Would you quote the material below in full and unchanged?

* Start Material provided *

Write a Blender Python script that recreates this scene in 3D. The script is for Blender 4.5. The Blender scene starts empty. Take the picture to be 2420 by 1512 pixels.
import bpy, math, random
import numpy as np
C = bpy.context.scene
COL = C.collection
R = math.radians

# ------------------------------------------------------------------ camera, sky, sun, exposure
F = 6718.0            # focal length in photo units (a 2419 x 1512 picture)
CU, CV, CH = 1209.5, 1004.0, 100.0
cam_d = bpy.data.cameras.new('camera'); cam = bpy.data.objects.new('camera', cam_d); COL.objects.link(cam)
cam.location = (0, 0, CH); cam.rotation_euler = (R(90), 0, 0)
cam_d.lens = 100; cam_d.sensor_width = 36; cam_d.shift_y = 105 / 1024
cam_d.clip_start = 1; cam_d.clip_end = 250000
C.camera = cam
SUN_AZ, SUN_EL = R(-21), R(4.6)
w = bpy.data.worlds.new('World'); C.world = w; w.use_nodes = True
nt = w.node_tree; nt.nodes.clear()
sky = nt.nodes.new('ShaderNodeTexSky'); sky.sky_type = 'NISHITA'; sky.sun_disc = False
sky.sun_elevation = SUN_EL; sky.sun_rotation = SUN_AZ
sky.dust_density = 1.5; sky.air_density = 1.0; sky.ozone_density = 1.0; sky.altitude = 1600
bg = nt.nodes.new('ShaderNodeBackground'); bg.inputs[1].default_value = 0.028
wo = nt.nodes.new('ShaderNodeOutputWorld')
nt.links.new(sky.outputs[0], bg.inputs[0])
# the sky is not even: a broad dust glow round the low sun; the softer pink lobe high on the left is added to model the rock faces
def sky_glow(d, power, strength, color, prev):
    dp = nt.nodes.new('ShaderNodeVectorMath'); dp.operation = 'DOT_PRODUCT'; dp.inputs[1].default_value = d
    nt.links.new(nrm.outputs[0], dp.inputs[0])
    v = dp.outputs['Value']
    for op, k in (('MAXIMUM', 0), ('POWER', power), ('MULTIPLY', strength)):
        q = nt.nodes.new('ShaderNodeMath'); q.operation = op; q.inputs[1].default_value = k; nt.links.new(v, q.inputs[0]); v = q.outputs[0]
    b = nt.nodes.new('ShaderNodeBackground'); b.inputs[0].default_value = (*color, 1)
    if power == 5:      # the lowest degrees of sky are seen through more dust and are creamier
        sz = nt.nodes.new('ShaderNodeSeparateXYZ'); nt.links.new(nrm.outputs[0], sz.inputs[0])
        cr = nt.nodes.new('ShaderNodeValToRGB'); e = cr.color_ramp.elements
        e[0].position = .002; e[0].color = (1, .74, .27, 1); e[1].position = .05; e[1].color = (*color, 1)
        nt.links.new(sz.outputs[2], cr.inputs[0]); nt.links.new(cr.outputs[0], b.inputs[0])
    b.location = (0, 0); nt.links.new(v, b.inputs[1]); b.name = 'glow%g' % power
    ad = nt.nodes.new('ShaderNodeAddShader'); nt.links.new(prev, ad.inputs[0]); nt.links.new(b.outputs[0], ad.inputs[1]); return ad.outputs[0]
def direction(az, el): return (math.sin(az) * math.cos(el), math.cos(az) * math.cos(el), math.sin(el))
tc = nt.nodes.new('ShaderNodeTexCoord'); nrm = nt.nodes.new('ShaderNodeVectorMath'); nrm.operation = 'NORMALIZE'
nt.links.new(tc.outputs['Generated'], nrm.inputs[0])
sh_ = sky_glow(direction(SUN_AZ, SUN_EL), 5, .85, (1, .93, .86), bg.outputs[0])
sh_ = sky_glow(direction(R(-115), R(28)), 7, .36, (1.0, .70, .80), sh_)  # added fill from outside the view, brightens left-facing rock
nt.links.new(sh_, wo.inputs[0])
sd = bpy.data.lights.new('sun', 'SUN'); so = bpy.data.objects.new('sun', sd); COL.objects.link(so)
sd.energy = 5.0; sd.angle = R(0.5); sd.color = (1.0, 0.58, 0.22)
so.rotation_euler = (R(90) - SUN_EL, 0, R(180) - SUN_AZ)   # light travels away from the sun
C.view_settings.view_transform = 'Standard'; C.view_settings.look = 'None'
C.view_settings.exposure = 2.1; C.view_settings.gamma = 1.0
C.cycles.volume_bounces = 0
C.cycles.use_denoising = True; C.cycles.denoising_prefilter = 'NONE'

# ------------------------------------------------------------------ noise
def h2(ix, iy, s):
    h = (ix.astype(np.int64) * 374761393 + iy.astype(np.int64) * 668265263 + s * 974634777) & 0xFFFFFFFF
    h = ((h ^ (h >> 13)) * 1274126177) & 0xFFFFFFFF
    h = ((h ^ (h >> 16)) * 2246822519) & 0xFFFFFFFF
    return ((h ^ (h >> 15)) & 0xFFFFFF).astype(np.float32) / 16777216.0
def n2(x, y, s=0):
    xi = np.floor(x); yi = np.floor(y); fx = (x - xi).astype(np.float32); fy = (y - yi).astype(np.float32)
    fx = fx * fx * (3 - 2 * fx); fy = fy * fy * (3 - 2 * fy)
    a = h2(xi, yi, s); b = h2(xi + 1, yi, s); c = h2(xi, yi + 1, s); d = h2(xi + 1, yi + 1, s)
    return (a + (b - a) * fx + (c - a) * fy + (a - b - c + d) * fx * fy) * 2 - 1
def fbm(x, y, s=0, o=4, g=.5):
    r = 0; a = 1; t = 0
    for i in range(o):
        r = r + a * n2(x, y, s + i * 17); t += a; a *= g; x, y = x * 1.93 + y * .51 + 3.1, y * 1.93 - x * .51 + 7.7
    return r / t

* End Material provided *

--- Result of this exercise ---
Write a Blender Python script that recreates this scene in 3D. The script is for Blender 4.5. The Blender scene starts empty. Take the picture to be 2420 by 1512 pixels.
import bpy, math, random
import numpy as np
C = bpy.context.scene
COL = C.collection
R = math.radians

# ------------------------------------------------------------------ camera, sky, sun, exposure
F = 6718.0            # focal length in photo units (a 2419 x 1512 picture)
CU, CV, CH = 1209.5, 1004.0, 100.0
cam_d = bpy.data.cameras.new('camera'); cam = bpy.data.objects.new('camera', cam_d); COL.objects.link(cam)
cam.location = (0, 0, CH); cam.rotation_euler = (R(90), 0, 0)
cam_d.lens = 100; cam_d.sensor_width = 36; cam_d.shift_y = 105 / 1024
cam_d.clip_start = 1; cam_d.clip_end = 250000
C.camera = cam
SUN_AZ, SUN_EL = R(-21), R(4.6)
w = bpy.data.worlds.new('World'); C.world = w; w.use_nodes = True
nt = w.node_tree; nt.nodes.clear()
sky = nt.nodes.new('ShaderNodeTexSky'); sky.sky_type = 'NISHITA'; sky.sun_disc = False
sky.sun_elevation = SUN_EL; sky.sun_rotation = SUN_AZ
sky.dust_density = 1.5; sky.air_density = 1.0; sky.ozone_density = 1.0; sky.altitude = 1600
bg = nt.nodes.new('ShaderNodeBackground'); bg.inputs[1].default_value = 0.028
wo = nt.nodes.new('ShaderNodeOutputWorld')
nt.links.new(sky.outputs[0], bg.inputs[0])
# the sky is not even: a broad dust glow round the low sun; the softer pink lobe high on the left is added to model the rock faces
def sky_glow(d, power, strength, color, prev):
    dp = nt.nodes.new('ShaderNodeVectorMath'); dp.operation = 'DOT_PRODUCT'; dp.inputs[1].default_value = d
    nt.links.new(nrm.outputs[0], dp.inputs[0])
    v = dp.outputs['Value']
    for op, k in (('MAXIMUM', 0), ('POWER', power), ('MULTIPLY', strength)):
        q = nt.nodes.new('ShaderNodeMath'); q.operation = op; q.inputs[1].default_value = k; nt.links.new(v, q.inputs[0]); v = q.outputs[0]
    b = nt.nodes.new('ShaderNodeBackground'); b.inputs[0].default_value = (*color, 1)
    if power == 5:      # the lowest degrees of sky are seen through more dust and are creamier
        sz = nt.nodes.new('ShaderNodeSeparateXYZ'); nt.links.new(nrm.outputs[0], sz.inputs[0])
        cr = nt.nodes.new('ShaderNodeValToRGB'); e = cr.color_ramp.elements
        e[0].position = .002; e[0].color = (1, .74, .27, 1); e[1].position = .05; e[1].color = (*color, 1)
        nt.links.new(sz.outputs[2], cr.inputs[0]); nt.links.new(cr.outputs[0], b.inputs[0])
    b.location = (0, 0); nt.links.new(v, b.inputs[1]); b.name = 'glow%g' % power
    ad = nt.nodes.new('ShaderNodeAddShader'); nt.links.new(prev, ad.inputs[0]); nt.links.new(b.outputs[0], ad.inputs[1]); return ad.outputs[0]
def direction(az, el): return (math.sin(az) * math.cos(el), math.cos(az) * math.cos(el), math.sin(el))
tc = nt.nodes.new('ShaderNodeTexCoord'); nrm = nt.nodes.new('ShaderNodeVectorMath'); nrm.operation = 'NORMALIZE'
nt.links.new(tc.outputs['Generated'], nrm.inputs[0])
sh_ = sky_glow(direction(SUN_AZ, SUN_EL), 5, .85, (1, .93, .86), bg.outputs[0])
sh_ = sky_glow(direction(R(-115), R(28)), 7, .36, (1.0, .70, .80), sh_)  # added fill from outside the view, brightens left-facing rock
nt.links.new(sh_, wo.inputs[0])
sd = bpy.data.lights.new('sun', 'SUN'); so = bpy.data.objects.new('sun', sd); COL.objects.link(so)
sd.energy = 5.0; sd.angle = R(0.5); sd.color = (1.0, 0.58, 0.22)
so.rotation_euler = (R(90) - SUN_EL, 0, R(180) - SUN_AZ)   # light travels away from the sun
C.view_settings.view_transform = 'Standard'; C.view_settings.look = 'None'
C.view_settings.exposure = 2.1; C.view_settings.gamma = 1.0
C.cycles.volume_bounces = 0
C.cycles.use_denoising = True; C.cycles.denoising_prefilter = 'NONE'

# ------------------------------------------------------------------ noise
def h2(ix, iy, s):
    h = (ix.astype(np.int64) * 374761393 + iy.astype(np.int64) * 668265263 + s * 974634777) & 0xFFFFFFFF
    h = ((h ^ (h >> 13)) * 1274126177) & 0xFFFFFFFF
    h = ((h ^ (h >> 16)) * 2246822519) & 0xFFFFFFFF
    return ((h ^ (h >> 15)) & 0xFFFFFF).astype(np.float32) / 16777216.0
def n2(x, y, s=0):
    xi = np.floor(x); yi = np.floor(y); fx = (x - xi).astype(np.float32); fy = (y - yi).astype(np.float32)
    fx = fx * fx * (3 - 2 * fx); fy = fy * fy * (3 - 2 * fy)
    a = h2(xi, yi, s); b = h2(xi + 1, yi, s); c = h2(xi, yi + 1, s); d = h2(xi + 1, yi + 1, s)
    return (a + (b - a) * fx + (c - a) * fy + (a - b - c + d) * fx * fy) * 2 - 1
def fbm(x, y, s=0, o=4, g=.5):
    r = 0; a = 1; t = 0
    for i in range(o):
        r = r + a * n2(x, y, s + i * 17); t += a; a *= g; x, y = x * 1.93 + y * .51 + 3.1, y * 1.93 - x * .51 + 7.7
    return r / t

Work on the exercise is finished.